Speed of Implementation, Unexpected Savings
Amin acknowledges he was cautious about making the move to AT&T VPN. He initially planned to migrate only eight sites, but immediately realized such significant bandwidth increases and cost savings that the company quickly implemented an additional 16 sites in phase one.
"The savings were tremendous - in the range of 40 percent - and our sites were able to increase their bandwidth requirements at a lower cost than what we were paying." The company began planning to cut over the remaining 84+ sites within two years, but found deployment so simple that it added all its U.S. sites within six months. Deploying the new network was also made easier because employees were eager to benefit from the VPN. "I didn't have to sell them on it. They came to us and said they wanted to be on the MPLS platform."
Steve Fall and the smart network engineering team who has managed such complex programs as implementing the Wide Area Network for NASA were very critical to the successful implementation of "Info Highway" I-06 Wide Area Network. "The genuine teamwork between our BAE-IT team, our IT service provider and AT&T's implementation team was also a key ingredient for success and over-exceeding our expectations," Amin said.

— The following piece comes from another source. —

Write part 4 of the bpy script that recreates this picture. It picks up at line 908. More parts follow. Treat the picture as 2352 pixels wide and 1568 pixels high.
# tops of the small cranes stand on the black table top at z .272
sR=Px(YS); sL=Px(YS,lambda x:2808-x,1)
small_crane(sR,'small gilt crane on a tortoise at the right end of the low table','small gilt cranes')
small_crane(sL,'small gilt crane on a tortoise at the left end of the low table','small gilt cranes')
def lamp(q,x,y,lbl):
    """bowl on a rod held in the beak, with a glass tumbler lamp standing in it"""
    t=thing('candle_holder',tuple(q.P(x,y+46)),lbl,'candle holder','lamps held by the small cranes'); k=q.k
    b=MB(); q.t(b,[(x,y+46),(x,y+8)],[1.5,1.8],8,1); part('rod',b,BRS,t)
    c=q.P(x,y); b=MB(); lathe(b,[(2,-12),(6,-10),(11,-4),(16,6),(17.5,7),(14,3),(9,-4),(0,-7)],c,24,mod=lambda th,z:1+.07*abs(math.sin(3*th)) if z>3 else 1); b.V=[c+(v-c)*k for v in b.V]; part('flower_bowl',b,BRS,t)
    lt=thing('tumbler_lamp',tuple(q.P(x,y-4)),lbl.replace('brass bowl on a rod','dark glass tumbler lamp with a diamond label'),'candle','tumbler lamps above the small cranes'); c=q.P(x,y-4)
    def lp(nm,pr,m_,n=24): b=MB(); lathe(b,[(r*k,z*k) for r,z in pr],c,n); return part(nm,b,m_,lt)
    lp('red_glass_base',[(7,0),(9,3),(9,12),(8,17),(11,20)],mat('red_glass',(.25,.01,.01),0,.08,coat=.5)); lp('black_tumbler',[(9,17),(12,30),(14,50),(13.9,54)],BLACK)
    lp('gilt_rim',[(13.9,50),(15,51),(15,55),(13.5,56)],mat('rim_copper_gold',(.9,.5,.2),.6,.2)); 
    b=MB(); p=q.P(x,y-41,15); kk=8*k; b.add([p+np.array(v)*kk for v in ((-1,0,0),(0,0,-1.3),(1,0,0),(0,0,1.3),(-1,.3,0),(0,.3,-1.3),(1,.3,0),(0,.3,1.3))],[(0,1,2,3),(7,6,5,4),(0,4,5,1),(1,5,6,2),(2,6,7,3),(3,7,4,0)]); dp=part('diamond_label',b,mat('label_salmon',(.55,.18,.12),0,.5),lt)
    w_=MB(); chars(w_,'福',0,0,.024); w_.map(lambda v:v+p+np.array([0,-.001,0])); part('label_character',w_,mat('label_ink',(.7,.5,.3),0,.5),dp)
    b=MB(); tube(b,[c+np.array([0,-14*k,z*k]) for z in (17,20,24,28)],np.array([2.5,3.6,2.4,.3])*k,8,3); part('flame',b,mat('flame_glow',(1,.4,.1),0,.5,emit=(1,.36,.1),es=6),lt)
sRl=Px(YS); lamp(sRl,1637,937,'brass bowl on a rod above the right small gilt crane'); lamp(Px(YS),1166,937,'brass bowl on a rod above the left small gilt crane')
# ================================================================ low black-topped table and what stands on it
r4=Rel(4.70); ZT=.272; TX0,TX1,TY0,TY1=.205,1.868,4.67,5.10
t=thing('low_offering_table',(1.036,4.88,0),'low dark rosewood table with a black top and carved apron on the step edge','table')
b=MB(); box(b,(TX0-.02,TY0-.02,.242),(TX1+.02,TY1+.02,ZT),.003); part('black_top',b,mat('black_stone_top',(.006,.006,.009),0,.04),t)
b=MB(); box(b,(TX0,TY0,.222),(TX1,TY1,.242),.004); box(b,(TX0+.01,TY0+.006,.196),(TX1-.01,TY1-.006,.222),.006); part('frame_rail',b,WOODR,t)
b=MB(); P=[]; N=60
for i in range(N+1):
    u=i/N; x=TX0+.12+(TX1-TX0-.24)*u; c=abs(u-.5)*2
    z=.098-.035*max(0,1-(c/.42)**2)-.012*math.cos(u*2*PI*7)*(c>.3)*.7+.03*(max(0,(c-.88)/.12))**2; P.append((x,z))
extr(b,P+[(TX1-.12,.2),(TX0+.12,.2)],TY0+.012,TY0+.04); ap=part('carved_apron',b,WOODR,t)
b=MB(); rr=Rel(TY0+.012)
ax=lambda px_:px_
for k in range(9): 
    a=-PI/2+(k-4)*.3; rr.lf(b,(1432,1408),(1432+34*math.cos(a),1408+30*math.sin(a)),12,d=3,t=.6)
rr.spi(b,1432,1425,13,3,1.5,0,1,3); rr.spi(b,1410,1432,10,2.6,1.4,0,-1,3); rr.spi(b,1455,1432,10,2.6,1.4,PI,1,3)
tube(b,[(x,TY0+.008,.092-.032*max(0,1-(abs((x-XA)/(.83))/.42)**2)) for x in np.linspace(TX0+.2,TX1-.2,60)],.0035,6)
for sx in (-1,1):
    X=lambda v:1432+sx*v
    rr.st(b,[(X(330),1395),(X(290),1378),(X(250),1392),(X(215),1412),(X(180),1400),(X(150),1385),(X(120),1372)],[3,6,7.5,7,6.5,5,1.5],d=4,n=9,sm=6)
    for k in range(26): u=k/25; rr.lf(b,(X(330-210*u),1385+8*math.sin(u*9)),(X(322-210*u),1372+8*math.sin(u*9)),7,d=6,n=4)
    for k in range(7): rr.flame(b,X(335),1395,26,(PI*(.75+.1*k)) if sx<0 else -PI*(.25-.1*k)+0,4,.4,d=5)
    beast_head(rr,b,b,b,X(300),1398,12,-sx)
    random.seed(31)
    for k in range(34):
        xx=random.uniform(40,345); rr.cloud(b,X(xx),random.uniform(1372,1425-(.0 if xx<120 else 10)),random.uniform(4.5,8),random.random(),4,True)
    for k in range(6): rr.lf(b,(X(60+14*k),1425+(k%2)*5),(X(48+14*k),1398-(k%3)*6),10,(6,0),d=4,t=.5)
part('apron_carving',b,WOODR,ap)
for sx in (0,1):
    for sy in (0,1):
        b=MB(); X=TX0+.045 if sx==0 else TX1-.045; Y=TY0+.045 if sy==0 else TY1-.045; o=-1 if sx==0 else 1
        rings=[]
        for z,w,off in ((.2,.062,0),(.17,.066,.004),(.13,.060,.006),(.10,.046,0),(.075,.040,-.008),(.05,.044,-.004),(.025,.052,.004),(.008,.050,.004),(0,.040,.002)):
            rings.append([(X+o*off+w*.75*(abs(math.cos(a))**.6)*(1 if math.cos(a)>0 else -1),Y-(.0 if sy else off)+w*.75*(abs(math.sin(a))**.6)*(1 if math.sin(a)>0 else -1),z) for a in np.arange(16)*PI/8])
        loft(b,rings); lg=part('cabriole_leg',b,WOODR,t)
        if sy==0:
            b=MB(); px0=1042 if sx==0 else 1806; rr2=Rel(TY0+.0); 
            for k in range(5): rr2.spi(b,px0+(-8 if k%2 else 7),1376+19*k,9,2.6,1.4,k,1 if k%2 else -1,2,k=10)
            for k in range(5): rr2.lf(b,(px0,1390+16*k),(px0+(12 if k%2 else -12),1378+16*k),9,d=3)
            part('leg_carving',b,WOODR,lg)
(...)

The company anticipates it will achieve its return on investment in about 1.1 years, much sooner than officials had expected.
Amin plans to add international locations to the MPLS platform within the next six months, along with any new acquisitions as BAE Systems continues to grow in the U.S. "I am very confident in this architecture that we have put together with AT&T, because scalability was one of our top criteria.
"We've been able to manage our considerable growth in the last five years without significant investments," he continued. "That tells me that what we have done with the network meets our business requirements. In fact, we have over-exceeded our targets."
This WAN Re-Architecture Program "I-06" won a BAE Systems Chairman's Bronze Award for improving internal customers' performance. As BAE Systems parent company upgrades its own network in the U.K., Amin said he plans to recommend AT&T as a partner of choice "because of what they have done for us and how successful the network has been in the U.S."
Voice of the Customer
"Our mantra has been 'design anywhere, build anywhere and service anywhere.' That means that we don't care where people are; they should be able to get to whatever they want and collaborate with whomever they want as if they were sitting next to each other."
– Bharat Amin, CIO of Land & Armaments, BAE Systems Inc.